I wonder when that perfect set of events will happen that makes me the man I’m supposed to be. I know I’m not that man now. But will I ever be? In waiting and waiting and waiting, am I saving the world from who I am now? Or am I saving myself from the world? Or am I, more probably, awash in delusion?

 

I wonder if the wait is required. Because if Jesus says, “Come as you are,” shouldn’t we all? But we don’t. So I wait, awash in delusion.

 

In college, I met the most beautiful girl in the world. Everything she did was an extension of love and I knew immediately I wanted to be a part of her life. Such beauty threw my own verve in sharp relief. I saw she had reached T H E  R E A L  W O R L D while I accepted my setting instead. So I waited.

 

I wonder how time moves in our perceptions. In age, it speeds. In waiting, it crawls. These two can happen in simultaneous waves. And these years since have been an agitated mix.

 

I wonder why I wait. The man I’m supposed to be isn’t waiting. The most beautiful girl in the world isn’t waiting.

 

It’s time for action, not waiting.

 

Come as you are.

Retro

I was going through a box of things from my childhood my parents have collected throughout the years, and I came across some short stories I had written. I’d like to reproduce a couple of them here. These are selections from a book called, The Bubblegum Factory and Other Stories! Unfortunately, there is no year written on it, so I’m not sure how old I was when I wrote these, but if my faulty memory serves me correct (and the calculation in the first story), I was either in first or second grade. All spelling, grammatical, and punctuation mistakes have been faithfully transcribed. Here goes:

America

Once upon a time we were all british. Bunches of people wanted to be American. We had a war. All the people that wanted to be an American hoped they wold win. The flag had 13 stars and 13 stripes. America won the war. Right now America is 225 years old. The flag has 50 stars, but still only 13 stripes.

***

The Lonely Penguin
Chapter 1

Once opon a time there was a lonely penguin. It was sad. It wanted a friend. It looked all over the antartic. It caught a cold. Then one day the penguin fairy gave them a baby penguin. It grew fast. Then it wanted a friend too. Then one of them said do you want to be my friend? OK the other one said. They lived happily ever after.

By Joey Hall.

***

Bubba and the Bubble Gum Factory
Chapter 1

Once upon a time there was a bubble gum factory. It sold bubble gum. One day it didn’t work. Everyone was sad.

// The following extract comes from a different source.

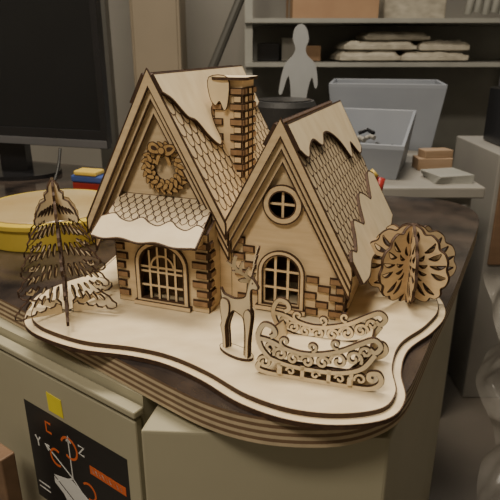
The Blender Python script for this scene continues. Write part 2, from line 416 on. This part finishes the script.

Mary tried to fix it with her pliers but it didn’t work. All the people cried

. Then one day Bubba made a machine that could fix everything. I found the problem he said. I found it Someone stuck a tool in it. Who did it?

By Joey Hall.

***

Bubba and the Bubble Gum Factory
Chapter 2

Once upon a time there was a mystery. It was from the bubble gum factory.

We were trying to figure out who put the tool in the factory. It seemed like we looked all around the world. Then we saw him. It was a robber. We sent him to jail.